Harvard study: 5 Takeaways from the war on terrorism in Syria and Iraq
The National Security Journal of the
Harvard Law School has issued a study on lessons taken from the US war on
terrorism in Syria and Iraq. The study has overviewed five takeaways from the
US military operations, which started in 2014, that targeted terrorist hotbeds
in Syria and Iraq.
1-
Targeting
“war-sustaining” objects will remain a significant part of future air
campaigns.
In April 2016, then-Secretary of
Defense Ashton Carter said: “Our attacks on ISIL’s economic infrastructure,
from oil wells and trucks to cash storage to ISIL’s financial leaders, is
putting a stranglehold on ISIL’s ability to pay its fighters, undermining its
ability to govern, and making it harder to attract new recruits.”
This targeting approach proved so
effective that three other permanent members of the United Nations (UN)
Security Council conducting operations in Syria (the United Kingdom, Russia,
and France) also targeted those types of objects to deny resources to ISIS.
2-
States
will continue to use Private Military Contractors (PMCs) aggressively in
offensive operations.
In February 2018, a large contingent
of Russian-speaking fighters accompanied Syrian regime forces in an attack on
Kurdish and US Special Forces near a gas plant in Deir al-Zour province, Syria.

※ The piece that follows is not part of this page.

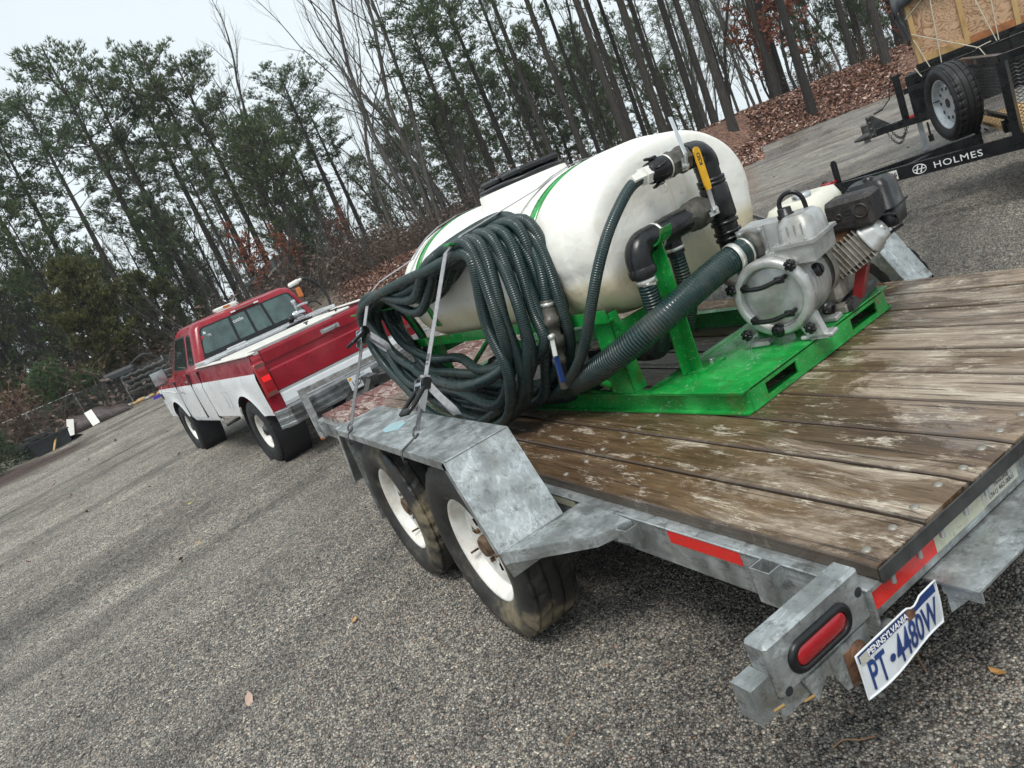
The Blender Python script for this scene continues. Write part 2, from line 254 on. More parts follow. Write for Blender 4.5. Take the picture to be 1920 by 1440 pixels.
# ------------------------------------------------------------------ mesh helpers
def frame(d,up=V((0,0,1))):
    d=d.normalized()
    if abs(d.dot(up))>.98: up=V((1,0,0))
    x=up.cross(d).normalized(); y=d.cross(x); return x,y,d
class MB:
    def __init__(s): s.v=[]; s.f=[]; s.mi=[]; s.uv=[]; s.sm=[]; s.cm=0; s.smooth=False; s.T=None
    def add(s,vs,fs,uvs=None,smooth=None,mi=None):
        o=len(s.v); T=s.T
        s.v+= [tuple(T@V(p)) for p in vs] if T is not None else [tuple(p) for p in vs]
        for i,fc in enumerate(fs):
            s.f.append(tuple(k+o for k in fc)); s.mi.append(s.cm if mi is None else mi); s.sm.append(s.smooth if smooth is None else smooth); s.uv.append(uvs[i] if uvs else None)
        return s
    def box(s,a,b,bev=0):
        x0,y0,z0=a; x1,y1,z1=b
        if x0>x1:x0,x1=x1,x0
        if y0>y1:y0,y1=y1,y0
        if z0>z1:z0,z1=z1,z0
        if bev<=0:
            vs=[(x,y,z) for z in (z0,z1) for y in (y0,y1) for x in (x0,x1)]
            return s.add(vs,[(0,2,3,1),(4,5,7,6),(0,1,5,4),(2,6,7,3),(0,4,6,2),(1,3,7,5)],smooth=False)
        b_=min(bev,(x1-x0)*.49,(y1-y0)*.49,(z1-z0)*.49); vs=[];idx={}
        for X in (0,1):
            for Y in (0,1):
                for Z in (0,1):
                    cx=(x0,x1)[X];cy=(y0,y1)[Y];cz=(z0,z1)[Z]; sx=(1,-1)[X]*b_;sy=(1,-1)[Y]*b_;sz=(1,-1)[Z]*b_
                    idx[X,Y,Z,0]=len(vs);vs.append((cx,cy+sy,cz+sz)); idx[X,Y,Z,1]=len(vs);vs.append((cx+sx,cy,cz+sz)); idx[X,Y,Z,2]=len(vs);vs.append((cx+sx,cy+sy,cz))
        I=idx; F=[]
        for X in (0,1): F.append([I[X,0,0,0],I[X,1,0,0],I[X,1,1,0],I[X,0,1,0]][::1 if X else -1])
        for Y in (0,1): F.append([I[0,Y,0,1],I[1,Y,0,1],I[1,Y,1,1],I[0,Y,1,1]][::-1 if Y else 1])
        for Z in (0,1): F.append([I[0,0,Z,2],I[1,0,Z,2],I[1,1,Z,2],I[0,1,Z,2]][::1 if Z else -1])
        for Y in (0,1):
            for Z in (0,1): F.append([I[0,Y,Z,1],I[1,Y,Z,1],I[1,Y,Z,2],I[0,Y,Z,2]][::1 if (Y==Z) else -1])
        for X in (0,1):
            for Z in (0,1): F.append([I[X,0,Z,0],I[X,1,Z,0],I[X,1,Z,2],I[X,0,Z,2]][::-1 if (X==Z) else 1])
        for X in (0,1):
            for Y in (0,1): F.append([I[X,Y,0,0],I[X,Y,1,0],I[X,Y,1,1],I[X,Y,0,1]][::1 if (X==Y) else -1])
        for X in (0,1):
            for Y in (0,1):
                for Z in (0,1): F.append([I[X,Y,Z,0],I[X,Y,Z,1],I[X,Y,Z,2]][::1 if (X+Y+Z)%2 else -1])
        return s.add(vs,[tuple(k) for k in F],smooth=False)
    def bar(s,p0,p1,w,h,up=V((0,0,1)),bev=0):
        p0=V(p0);p1=V(p1);x,y,d=frame(p1-p0,V(up)); L=(p1-p0).length; old=s.T
        m=Matrix((x,y,d)).transposed().to_4x4(); m.translation=p0; s.T=(old@m) if old is not None else m
        s.box((-w/2,-h/2,0),(w/2,h/2,L),bev); s.T=old; return s
    def rings(s,rs,closed=True,cap=True,smooth=None,uvl=None):
        n=len(rs[0]); vs=[p for r in rs for p in r]; fs=[];uv=[]
        for i in range(len(rs)-1):
            for j in range(n if closed else n-1):
                k=(j+1)%n; fs.append((i*n+j,i*n+k,(i+1)*n+k,(i+1)*n+j))
                if uvl: a,b=uvl[i],uvl[i+1]; uv.append(((a,j/n),(a,(j+1)/n),(b,(j+1)/n),(b,j/n)))
        s.add(vs,fs,uv if uvl else None,smooth=smooth)
        if cap and closed:
            s.add(rs[0],[tuple(range(n))[::-1]],smooth=False); s.add(rs[-1],[tuple(range(n))],smooth=False)
        return s
    def tube(s,pts,r,n=8,cap=True,smooth=True,closed=False):
        pts=[V(p) for p in pts]; N=len(pts); rr=r if hasattr(r,'__len__') else [r]*N; rs=[];uvl=[];L=0; x=None
        for i,p in enumerate(pts):
            a=pts[max(0,i-1)] if not closed else pts[i-1]; b=pts[min(N-1,i+1)] if not closed else pts[(i+1)%N]
            d=(b-a); 
            if d.length<1e-9: d=V((0,0,1))
            d.normalize()
            if x is None: x,y,_=frame(d)
            else:
                x=(x-d*x.dot(d)); x=x.normalized() if x.length>1e-6 else frame(d)[0]; y=d.cross(x)
            if i: L+=(p-pts[i-1]).length
            uvl.append(L); rs.append([p+(x*math.cos(2*PI*k/n)+y*math.sin(2*PI*k/n))*rr[i] for k in range(n)])
        if closed: rs.append(rs[0]); uvl.append(L+(pts[0]-pts[-1]).length); cap=False
        return s.rings(rs,True,cap,smooth,uvl)
    def cyl(s,p0,p1,r0,r1=None,n=16,smooth=True,cap=True): return s.tube([p0,p1],[r0,r0 if r1 is None else r1],n,cap,smooth)
    def lathe(s,o,ax,prof,n=32,smooth=True,up=V((0,0,1)),cap=False,ang=0):
        o=V(o);x,y,d=frame(V(ax),V(up)); rs=[]
        for t,r in prof: rs.append([o+d*t+(x*math.cos(2*PI*k/n+ang)+y*math.sin(2*PI*k/n+ang))*r for k in range(n)])
        return s.rings(rs,True,cap,smooth)
    def prism(s,poly,off,smooth=False):
        a=[V(p) for p in poly]; b=[p+V(off) for p in a]; n=len(a); vs=a+b
        fs=[tuple(range(n))[::-1],tuple(range(n,2*n))]+[(i,(i+1)%n,n+(i+1)%n,n+i) for i in range(n)]
        return s.add(vs,fs,smooth=smooth)
    def sphere(s,c,r,n=12,m=8,sc_=(1,1,1)):
        c=V(c); rs=[]
        for i in range(m+1):
            a=PI*i/m; rs.append([c+V((math.sin(a)*math.cos(2*PI*k/n)*r*sc_[0],math.sin(a)*math.sin(2*PI*k/n)*r*sc_[1],-math.cos(a)*r*sc_[2])) for k in range(n)])
        return s.rings(rs,True,False,True)
    def ribbon(s,pts,w,side,t=.002):
        pts=[V(p) for p in pts]; rs=[]
        for i,p in enumerate(pts):
            d=(pts[min(len(pts)-1,i+1)]-pts[max(0,i-1)]).normalized(); sv=V(side[i]) if isinstance(side,list) else V(side)
            x=(sv-d*sv.dot(d)).normalized(); y=d.cross(x); rs.append([p+x*w/2+y*t/2,p-x*w/2+y*t/2,p-x*w/2-y*t/2,p+x*w/2-y*t/2])
        return s.rings(rs,True,True,False)
    def mesh(s,name,mats):
        me=bpy.data.meshes.new(name); me.from_pydata(s.v,[],s.f)
        for m in (mats if isinstance(mats,(list,tuple)) else [mats]): me.materials.append(MAT[m] if isinstance(m,str) else m)
        if s.f:
            me.polygons.foreach_set('material_index',s.mi); me.polygons.foreach_set('use_smooth',s.sm)
            if any(u is not None for u in s.uv):
                ul=me.uv_layers.new(name='UVMap'); dat=[]
                for fc,u in zip(s.f,s.uv):
                    if u is None: dat+=[0,0]*len(fc)
                    else:
                        for p in u: dat+=[p[0],p[1]]
                ul.data.foreach_set('uv',dat)
        me.update(); return me
    def build(s,name,mats,parent=None,label=None,kind=None):
        o=bpy.data.objects.new(name,s.mesh(name,mats)); C.objects.link(o)
        if parent is not None: o.parent=parent
        if label: o['label']=label
        if kind: o['kind']=kind
        return o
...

When U.S. surveillance equipment
detected that ground forces were speaking Russian, U.S. officials contacted
their Russian military counterparts. Russia repeatedly denied controlling the
fighters, however, and the United States eventually ordered airstrikes,
resulting in the death of a number of Russian nationals.
Eventually, the US discovered that
the Russian-speaking troops were employees of Wagner Group, a Russian private
military company registered in Argentina.
3-
Non-state
Actors now often act like states.
The number of non-state actors
involved in the Syrian War, by some accounts, numbered as high as 1,000 in
2013. Many of these groups, including ISIS, the Syrian Democratic Force (SDF),
Hezbollah, and Hay’at Tahrir al-Sham (formerly Jabhat al-Nusra), became
extraordinarily powerful as the Syrian government collapsed.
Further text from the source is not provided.